Assinado há 60 anos, Estados Unidos e a então União Soviética (algo notável em plena Guerra Fria), o Tratado Antártico, ao qual o Brasil aderiu em 1975 define o continente como um território de paz e ciência, e congela as reivindicações territoriais.
O tratado foi complementado com várias ferramentas, entre outras o Protocolo de Madri sobre a proteção do Meio Ambiente, em 1991, cujo objetivo é minimizar o impacto humano.
Ao fazer da Antártica uma "reserva natural" onde a exploração dos recursos minerais está proibida, o Protocolo e seus apêndices condicionam as atividades humanas a estudos prévios de impacto ambiental.
Estes textos proporcionam um marco geral para a introdução voluntária de espécies vegetais e animais, as descargas no mar de hidrocarbonetos, lixo ou águas residuais sem tratamento e ao exigir a repatriação de resíduos.
A indústria turística criou em 1991 a Associação Internacional de Operadores Turísticos Antárticos (IAATO, na sigla no inglês), lançada por sete operadores turísticos interessados em ter uma coordenação sobre movimentos de navios, segurança e proteção do meio ambiente.
A IAATO, que reúne atualmente quase todas as empresas do setor, é convidada anualmente a reuniões dos signatários do Tratado Antártico onde apresenta um balanço do turismo na Antártica e proposta para definir as normas.
- Nem lixo, nem pichações -
As regras existentes são muito estritas. Estipulam, por exemplo, que só as embarcações com menos de 500 passageiros podem abordar o continente, desembarcando um máximo de cem pessoas por vez, em locais pré-determinados.
Os visitantes devem ser supervisionados por guias (na proporção de 1 para 20) e não devem levar alimentos, nem deixar nada. Tampouco podem levar nenhum suvenir.
"Todos saem ganhando: o meio ambiente antártico, os Estados, mas também as próprias empresas porque, ao impor padrões ambientais muito altos, aumentam a dificuldade e o custo de penetração no mercado antártico para novos atores e evitam o turismo de massa", escreve a especialista Mikaa Mered no livro "Les mondes polaires" (Os mundos polares, em tradução livre).
Este ano, umas cem empresas membros da IAATO se manifestaram a favor de medidas para evitar colisões de embarcações com baleias e restrições adicionais sobre o uso de drones.

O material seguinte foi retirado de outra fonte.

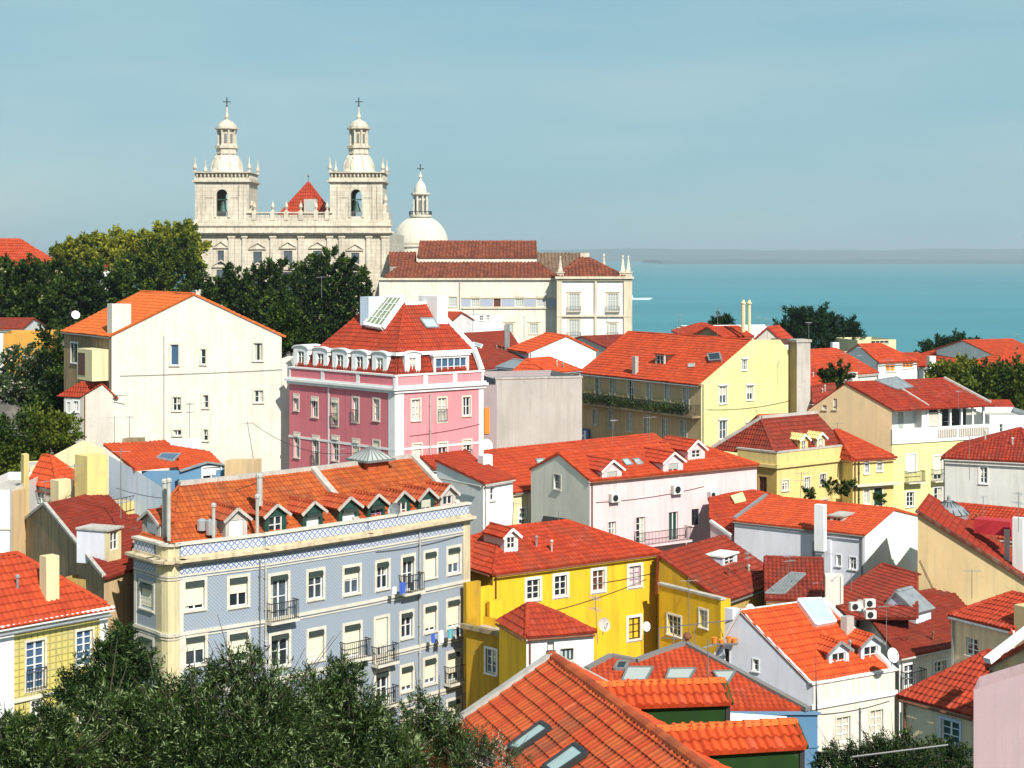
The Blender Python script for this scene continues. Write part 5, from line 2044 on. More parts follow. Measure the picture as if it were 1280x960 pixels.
# ================================================================ grey wrapped block beside the pink building
h = House('netted_building', 'grey flat-topped block wrapped in building net beside the pink building', 'building', C=(619.5, 474, 134), A=(727.5, 467.5, 136), depth=9, mR='net_grey', mL='lilac_grey', roof='flat', tile='zinc')
h.done()
band(h.R, h.z - .02, h.z + .12, .06, 'mortar', 'coping', n0=-.3)
for k in range(1, 5):
    band(h.R, h.zb + 1, h.z - .3, .015, 'grey_wall', 'net_seam', a0=h.R.L * k / 5, a1=h.R.L * k / 5 + .06)
h = House('narrow_lilac_house', 'narrow lilac-grey house squeezed between the pink building and the netted block', C=(603.5, 482, 131.5), A=(621, 480, 132.5), depth=8, mR='lilac_grey', roof='flat')
h.done()
m = MB()
a0, zz1 = h.R.uv(604.8, 510); a1, zz0 = h.R.uv(611, 542)
m.box(h.R.p0, h.R.t, h.R.n, a0, a1, .05, .09, zz0, zz1)
tag(m.build('banner', 'orange_cloth', None, loc=h.R.pt(a0, zz0, .05)), 'orange cloth banner hanging on the narrow lilac wall beside the pink building', 'banner')
dish(608, 557, 130, .55, 'white satellite dish at the right edge of the pink building', face=(.4, -.9, .2))

# ================================================================ tan house with plant balcony and pale yellow gable
tb = House('balcony_house', 'long tan house with planted iron balcony and pale yellow gable wall', C=(876.5, 479, 147), A=(997,), B=(726, 464), ridge='b', fr=.5, apex=425,
           mR='pale_yellow', mL='beige_old', tile='tile_orange', ov=.35, vg=.12, per=.30, amp=.035, tkind='flat') if False else None
Cc = P(876.5, 479, 147)
Bb = PZ(726, 464, Cc.z)
bd = V((Bb.x - Cc.x, Bb.y - Cc.y, 0)).normalized()
ad = V((-bd.y, bd.x, 0)); ad = ad if ad.x > 0 else -ad
k = (997 - CX) / F
t_ = (k * Cc.y - Cc.x) / (ad.x - k * ad.y)
Aa = V((Cc.x, Cc.y, 0)) + ad * t_
tb = House('balcony_house', 'long tan house with planted iron balcony and pale yellow gable wall', C=(876.5, 479, 147), A=(997, HZ - (Cc.z - CZ) * F / Aa.y, Aa.y), B=(726, 464), ridge='b', fr=.5, apex=425,
           mR='pale_yellow', mL='beige_old', tile='tile_orange', ov=.35, vg=-.02, per=.30, amp=.035, tkind='flat')
c5 = lambda x, y: (700 + x / 4, 360 + y / 4)
for x, y, ww, hh, kw in ((187, 495, 22, 92, {}), (262, 495, 22, 80, {}), (355, 515, 26, 105, {}), (445, 525, 24, 100, {}), (537, 525, 24, 88, {}), (630, 555, 26, 118, dict(glass='curtain'))):
    win(tb.Lw, *c5(x, y), ww / 4, hh / 4, rows=3, glass=kw.get('glass', 'curtain' if x > 400 else 'glass'), sur='surround_stone', sw=.12)
for x, y, ww, hh in ((176, 645, 24, 78), (258, 655, 26, 88), (346, 670, 26, 90), (435, 685, 28, 92), (525, 695, 28, 84), (618, 705, 28, 84)):
    win(tb.Lw, *c5(x, y), ww / 4, hh / 4, rows=3, glass='curtain', sur='surround_stone', sw=.12)
for x, y, ww, hh, kw in ((922, 385, 22, 50, {}), (815, 535, 36, 84, {}), (950, 525, 30, 68, {}), (815, 710, 36, 90, {}), (946, 708, 26, 60, {}), (822, 880, 36, 80, {})):
    win(tb.R, *c5(x, y), ww / 4, hh / 4, sur='surround_white', sw=.10, lintel=True, **kw)
_t = lambda x, y: tb.R.uv(x, y)
tb.R.top = [(0, tb.z), _t(940, 424.5), _t(975, 424.5), (tb.R.L, _t(996, 452)[1])]
tb.done()
tb.eaves('beige_old', .2, .2, ('Lw',))
w_ = tb.Lw
_, zf = w_.uv(800, 503)
a0, a1 = .1, w_.L - .1
m = MB()
zfl = P(0, 520, 147).z
m.box(w_.p0, w_.t, w_.n, a0, a1, .004, 1.0, zfl - .18, zfl)
m.build('balcony_slab', 'old_stone', tb.root)
m = MB()
railing(m, w_, a0, a1, zfl, zfl + 1.0, 1.0)
m.build('railing', 'iron', tb.root)
rs = np.random.RandomState(5)
ORD = 'first second third fourth fifth sixth seventh eighth ninth tenth eleventh twelfth thirteenth fourteenth fifteenth sixteenth seventeenth eighteenth nineteenth twentieth'.split()
for k in range(20):
    a = .8 + (w_.L - 1.6) * (k + rs.rand() * .5) / 20
    c = w_.pt(a, zfl, .7)
    pr = thing('potted_plant', ORD[k] + ' pot plant from the left end of the long iron balcony', 'plant', c, 'pot plants along the iron balcony')
    pm = MB()
    pm.lathe(c, [(.13, 0), (.18, .3), (.16, .3)], 8)
    pm.build('pot', 'old_stone', pr)
    n_ = 300
    lm = MB()
    for j in range(n_):
        p_ = c + V((rs.normal() * .38, rs.normal() * .25, .15 + abs(rs.normal()) * .42))
        u_ = V(tuple(rs.normal(size=3))).normalized() * .13
        v_ = V(tuple(rs.normal(size=3))).normalized() * .06
        lm.poly([p_, p_ + u_ * .5 + v_, p_ + u_, p_ + u_ * .5 - v_])
    lm.build('foliage', 'leaf_dark', pr)
# its low back extension, flue stacks, roof dormer, skylight
tb.chimney(796, 444, 468, 5, 'L', 'mortar', dp=.5)
tb.dormer(w_, 824.5, 457, 11, 14, 'L', back=3.4, mw='mortar', mt='tile_orange', style='flat', wf=.8, sidem='paint_brown')
tb.skylight('L', [c5(745, 345), c5(805, 340), c5(812, 372), c5(755, 378)], 'zinc', 'glass', h=.3)
tb.skylight('L', [c5(645, 385), c5(675, 383), c5(672, 398), c5(645, 400)], 'mortar', 'glass_pale', h=.06)
ex = House('rear_extension', 'pale yellow stepped rear block joined to the tall gable, with a dark glazed roof room', 'building', C=(976, 427, 157), A=(1000, 427), depth=6, mR='paint_brown', roof='flat')
ex_ = ex
ex.done()
m = MB()
for px, y0, y1, ww, d_, mat in ((986, 427, 455, 19, 157, 'paint_brown'),):
    c = P(px, y1, d_)
    m.box(V((c.x, d_ - .25, 0)), X1, Y1, -ww / F * d_ / 2, ww / F * d_ / 2, -.2, .1, c.z, P(px, y0, d_).z)
m.build('roof_room', 'paint_brown', ex.root)
m = MB()
c = P(985, 445, 156.4)
m.box(V((c.x, 156.4, 0)), X1, Y1, -.5, .5, 0, .06, c.z, c.z + 1.1)
m.build('window', 'surround_white', ex.root)
h = House('concrete_stack', 'tall bare concrete chimney wall beside the pale yellow gable', 'chimney', C=(996, 428, 152), A=(1013, 426.5, 152.5), depth=1.6, mR='mortar', mL='old_stone', roof='flat', base=P(0, 512, 149).z - 3)
h.done()
m = MB()
m.box(h.R.p0, h.R.t, h.R.n, -.1, h.R.L + .1, -1.7, .1, h.z, h.z + .25)
m.build('cap', 'mortar', h.root)
m = MB()
sg = w_.pt(w_.L * .02, 0)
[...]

Também apoiaram o desenvolvimento de áreas marinhas protegidas.
Com exceção do criado no Mar de Ross em 2016, a criação de santuários marinhos ao redor da Antártica tropeça desde 2010 na oposição de China e Rússia.
Pequim e Moscou estão preocupados sobre os efeitos que teriam no setor pesqueiro e temem que semelhantes regulamentações ambientais podem apoiar as reivindicações territoriais dos países que as promovem, disse Mered.
Lançada por Austrália, França e União Europeia, a iniciativa de criar enormes santuários em três áreas marinhas fracassou no começo de novembro em Hobart (Austrália) na reunião anual da Comissão para a Conservação dos Recursos Vivos Marinhos Antárticos (CCRVMA).
Também parte do Sistema do Tratado Antártico, a CCRVMA assinada em 1980 regulamenta a exploração das populações de peixes, enquanto protege o meio ambiente marinho.